↓

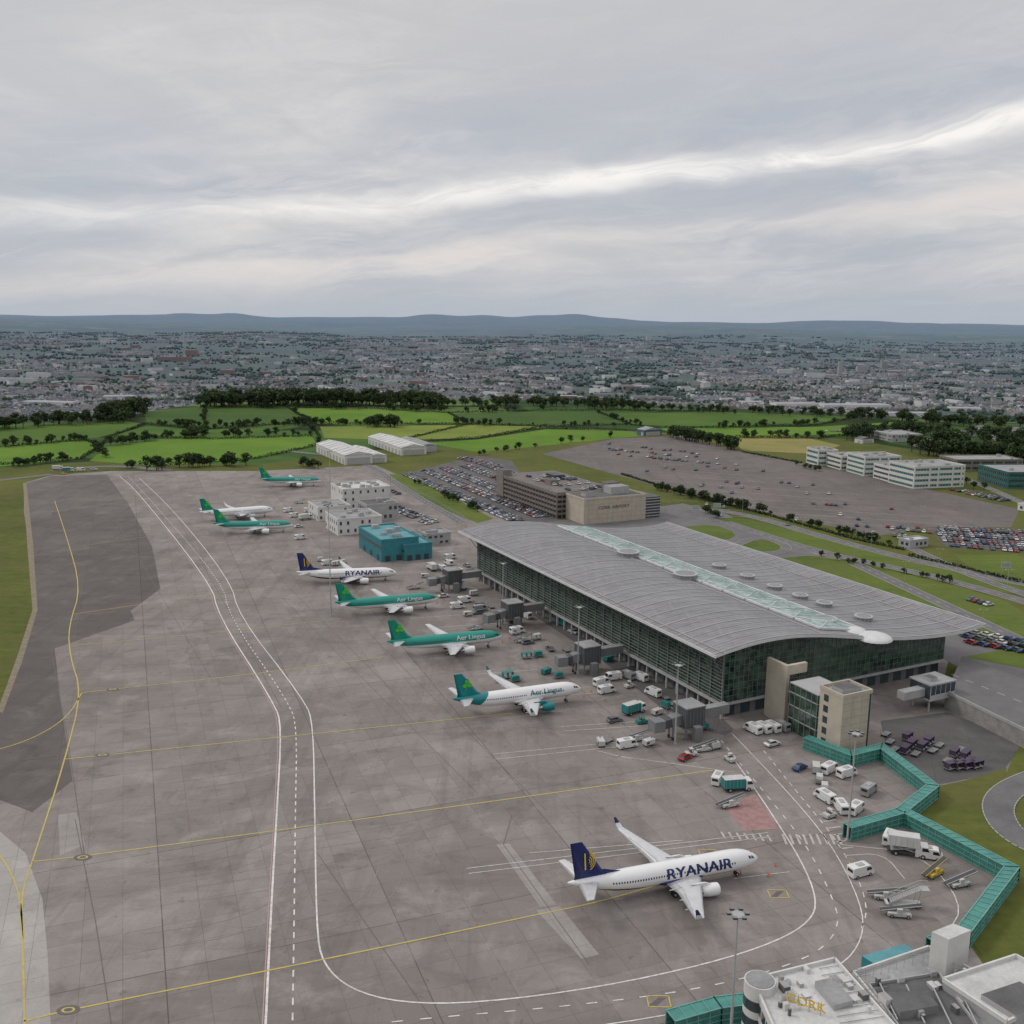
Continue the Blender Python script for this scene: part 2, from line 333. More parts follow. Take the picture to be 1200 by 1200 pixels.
road('road',[(1230,905),(1180,925),(1165,950),(1190,985),(1260,1010)],7,.14,False)
road('road',[(540,612),(470,572),(440,548),(400,535),(330,528)],6,.14)
road('road',[(60,552),(130,545),(200,552)],7,.13,False)
road('road',[(-80,572),(0,563),(60,556)],5,.13,False)
road('road',[(1085,548),(1130,560),(1200,590),(1260,620)],6,.14)
# ---------------------------------------------------------------- building kit
P1=G(838,765,24);P2=G(537,620,24)
A=(P2-P1).normalized(); B=Vector((A.y,-A.x,0)); LT=(P2-P1).length
def frame(o,ang=None):
    if ang is None: a,b=A,B
    else: b=Vector((math.cos(ang),math.sin(ang),0)); a=Vector((-b.y,b.x,0))
    return Matrix(((b.x,a.x,0,o.x),(b.y,a.y,0,o.y),(0,0,1,o.z),(0,0,0,1)))
m_win=M('window_glass',(.035,.05,.06),.12,0,.4,.8,.8)
m_frame=M('window_frame',(.4,.41,.42),.5)
m_roofg=M('flat_roof_grey',(.27,.27,.27),.85,0,.3,.15)
m_roofw=M('flat_roof_white',(.50,.50,.49),.8,0,.25,.15)
m_roofd=M('flat_roof_dark',(.11,.108,.11),.85,0,.3,.2)
w_white=M('white_render',(.58,.57,.55),.8,0,.12,.3); w_grey=M('grey_cladding',(.36,.36,.36),.6,0,.15,.3)
w_beige=M('sandstone_cladding',(.44,.395,.32),.85,0,.16,.3); w_brown=M('precast_brown',(.20,.175,.155),.85,0,.18,.4)
w_teal=M('teal_cladding',(.04,.21,.25),.5,0,.18,.4); w_tealr=M('teal_roof',(.09,.27,.30),.6,0,.25,.2); w_dark=M('dark_metal',(.05,.055,.06),.5)
def building(name,px,py,lA,lB,h,wall,roof,st=3,ang=None,wd=1.8,gap=3.2,plant=2,z0=0,band=False,ribs=False,win=True,wmt=None):
    W_=wmt or m_win
    b=MB(frame(G(px,py,0)+Vector((0,0,z0)),ang)); b.box(0,lB,0,lA,0,h,wall,roof)
    for x0,x1,y0,y1 in ((-.15,lB+.15,-.15,.25),(-.15,lB+.15,lA-.25,lA+.15),(-.15,.25,.25,lA-.25),(lB-.25,lB+.15,.25,lA-.25)): b.box(x0,x1,y0,y1,h-.3,h+.7,wall)
    fh=h/st
    if win:
      for k in range(st):
        z=k*fh+fh*.32; hh=fh*.42
        if band:
            b.box(1,lB-1,-.06,.1,z,z+hh,W_); b.box(-.06,.1,1,lA-1,z,z+hh,W_); b.box(lB-.1,lB+.06,1,lA-1,z,z+hh,W_)
            i=2.5
            while i<lB-1: b.box(i,i+(1.6 if int(i)%4==0 else .15),-.1,.1,z-.05,z+hh+.05,wall); i+=2.5
            i=2.5
            while i<lA-1: b.box(-.1,.1,i,i+.15,z-.05,z+hh+.05,m_frame); i+=2.5
        else:
            R2=random.Random(k+int(px))
            i=1.2
            while i+wd<lB:
                if R2.random()<.7: b.box(i,i+wd,-.05,.1,z,z+hh,W_); b.box(i-.1,i+wd+.1,-.12,.1,z-.15,z-.01,m_frame)
                i+=gap
            i=1.2
            while i+wd<lA:
                if R2.random()<.7: b.box(-.05,.1,i,i+wd,z,z+hh,W_); b.box(-.12,.1,i-.1,i+wd+.1,z-.15,z-.01,m_frame)
                i+=gap
    if ribs:
        i=.8
        while i<lB: b.box(i,i+.12,-.12,0,0,h-.35,roof); i+=1.6
        i=.8
        while i<lA: b.box(-.12,0,i,i+.12,0,h-.35,roof); i+=1.6
        for k in range(3): b.box(lB*(.1+.3*k),lB*(.1+.3*k)+2.6,-.14,-.125,.2,3,w_dark); b.box(-.14,-.125,lA*(.1+.3*k),lA*(.1+.3*k)+3,.2,3,w_dark)
        b.box(-.16,-.02,.3,lA-.3,h*.6,h*.72,m_win)
    R_=random.Random(int(px*7+py))
    for k in range(plant):
        x=R_.uniform(1,max(1.5,lB-5)); y=R_.uniform(1,max(1.5,lA-5)); s_=R_.uniform(1.5,3.5); 
        b.box(x,x+s_,y,y+s_*R_.uniform(.6,1.3),h,h+R_.uniform(1,2.2),w_grey,m_roofg)
        b.cyl((x-.8,y,h),(x-.8,y,h+1.6),.25,.25,w_grey,6)
    return b.obj(name)
building('teal_terminal_building',447,659,36,20,11,w_teal,w_tealr,2,plant=8,ribs=True,win=False)
building('teal_terminal_building',474,658,28,15,8,w_teal,w_tealr,2,plant=4,ribs=True,win=False)
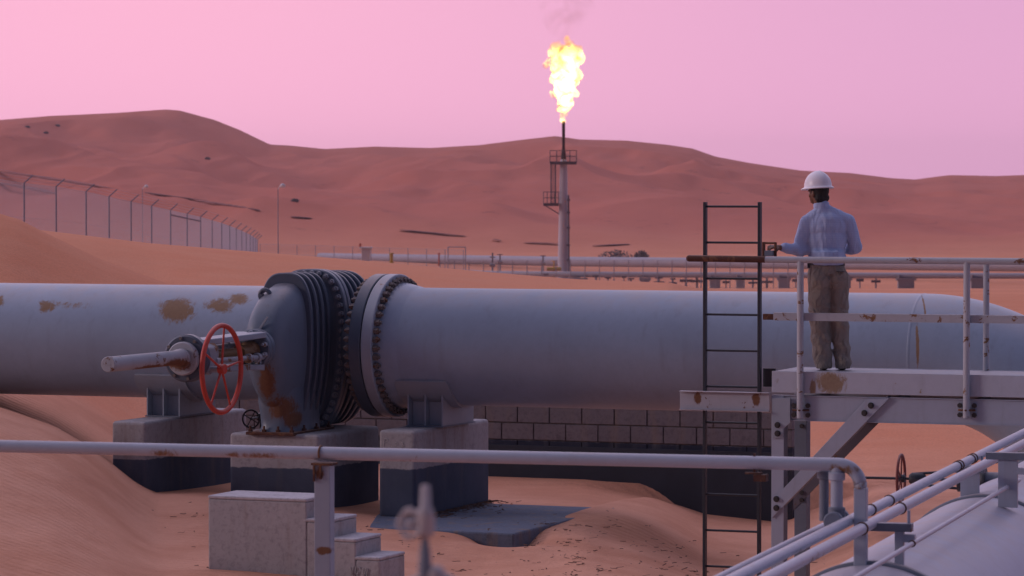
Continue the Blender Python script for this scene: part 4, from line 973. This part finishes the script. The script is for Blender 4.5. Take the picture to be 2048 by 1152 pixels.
# flare stack
Ys = 398.0; g = P(1127, 578, Ys); g.z = gz(g.x, Ys); m = Ys/F
fs = thing('flare_stack', 'tall pale flare stack with two small platforms and a burnt black tip', 'flare stack', g)
zz = lambda y: zat(y, Ys)
b = MB(); b.lathe(Vector((g.x, g.y, 0)), ZV, [(g.z-.5, 11.5*m), (zz(556), 11.5*m), (zz(480), 10.6*m), (zz(330), 7.2*m), (zz(322), 6.5*m), (zz(316), 4*m)], 32); b.build('shaft', plain('stack_paint', (.50, .46, .52), .6, 0, .15, .5), fs)
b = MB(); b.lathe(Vector((g.x, g.y, 0)), ZV, [(zz(320), 5.2*m), (zz(308), 4.5*m), (zz(292), 2.8*m), (zz(290), 2.9*m), (zz(244), 3.3*m), (zz(242), 3.6*m)], 16); b.build('tip', plain('burnt_steel', (.05, .022, .018), .8), fs)
def cage(cx0, cx1, y0, y1, name):
    par = MB(); a = P(cx0, y0, Ys).x; c_ = P(cx1, y0, Ys).x; par.box(WF, a, c_, g.y-.9, g.y+.9, zz(y1+3), zz(y1-3)); o = par.build(name, M['far_dark'], fs)
    for yy in (y0, (y0+y1)/2-1):
        r_ = MB(); r_.tube([(a, g.y-.9, zz(yy)), (c_, g.y-.9, zz(yy))], .035, 6); r_.tube([(a, g.y+.9, zz(yy)), (c_, g.y+.9, zz(yy))], .035, 6)
        for x in (a, c_): r_.tube([(x, g.y-.9, zz(yy)), (x, g.y+.9, zz(yy))], .035, 6)
        r_.build('rail', M['far_dark'], o)
    for i in range(5):
        x = a+(c_-a)*i/4; r_ = MB(); r_.tube([(x, g.y-.9, zz(y1)), (x, g.y-.9, zz(y0))], .035, 6); r_.tube([(x, g.y+.9, zz(y1)), (x, g.y+.9, zz(y0))], .035, 6); r_.build('rail_post', M['far_dark'], o)
cage(1100, 1153, 301, 326, 'upper_platform'); cage(1087, 1117, 384, 409, 'lower_platform')
for x in (1102, 1111):
    b = MB(); b.tube([P(x, 327, Ys-.3), P(x, 409, Ys-.3)], .07, 6); b.build('ladder_rail', M['far_dark'], fs)
b = MB()
for i in range(27): y = 328+3*i; b.tube([P(1102, y, Ys-.3), P(1111, y, Ys-.3)], .03, 5)
b.build('ladder_rungs', M['far_dark'], fs)
b = MB(); b.tube([P(1092, 412, Ys-.2), P(1118, 428, Ys-.2)], .06, 6); b.build('bracket', M['far_dark'], fs)
b = MB(); b.tube([P(1137, 390, Ys-.5), P(1138, 545, Ys-.7)], .09, 8)
for y in (400, 425, 455, 490, 520): b.box(WF, P(1134, y, Ys).x, P(1140, y, Ys).x, g.y-.95, g.y-.5, zz(y+2), zz(y-2))
b.build('riser_pipe', M['far_dark'], fs)
b = MB(); b.box(WF, g.x-1.9, g.x+1.4, g.y-2.2, g.y-.8, g.z-.2, g.z+.9); b.box(WF, g.x+.9, g.x+1.9, g.y-2.0, g.y-1.0, g.z, g.z+1.6); b.build('base_box', M['far_grey'], fs)
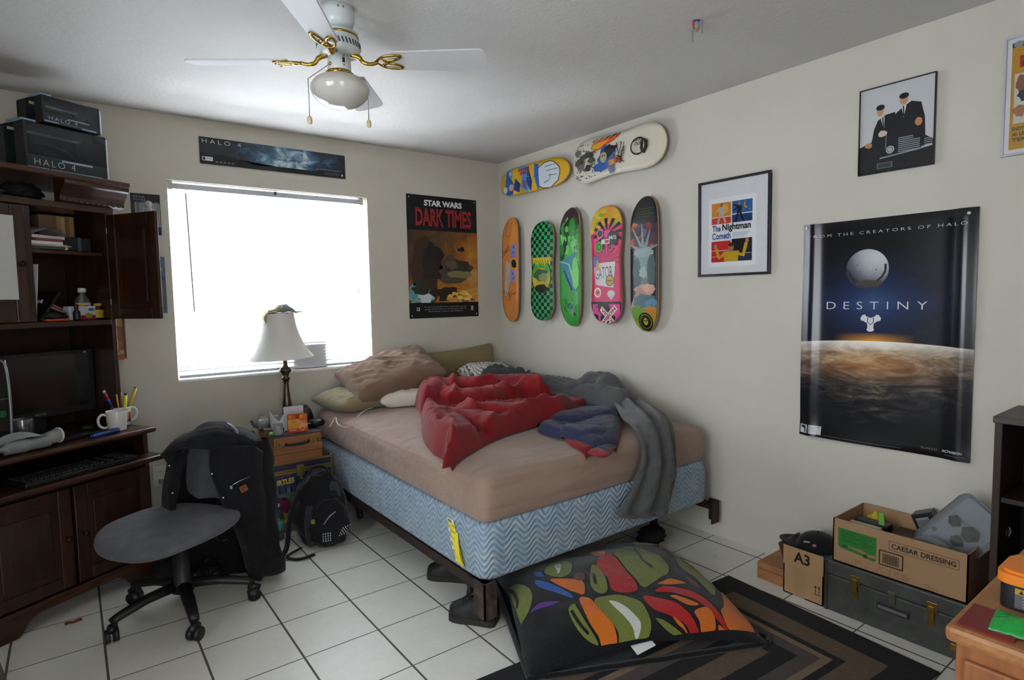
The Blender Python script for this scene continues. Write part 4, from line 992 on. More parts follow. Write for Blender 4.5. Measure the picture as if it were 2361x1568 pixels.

↑

**WHAT YOU WILL DO**
Work out the count of lines containing the word "parts", then write only that count.

**SOLVED EXERCISE**
2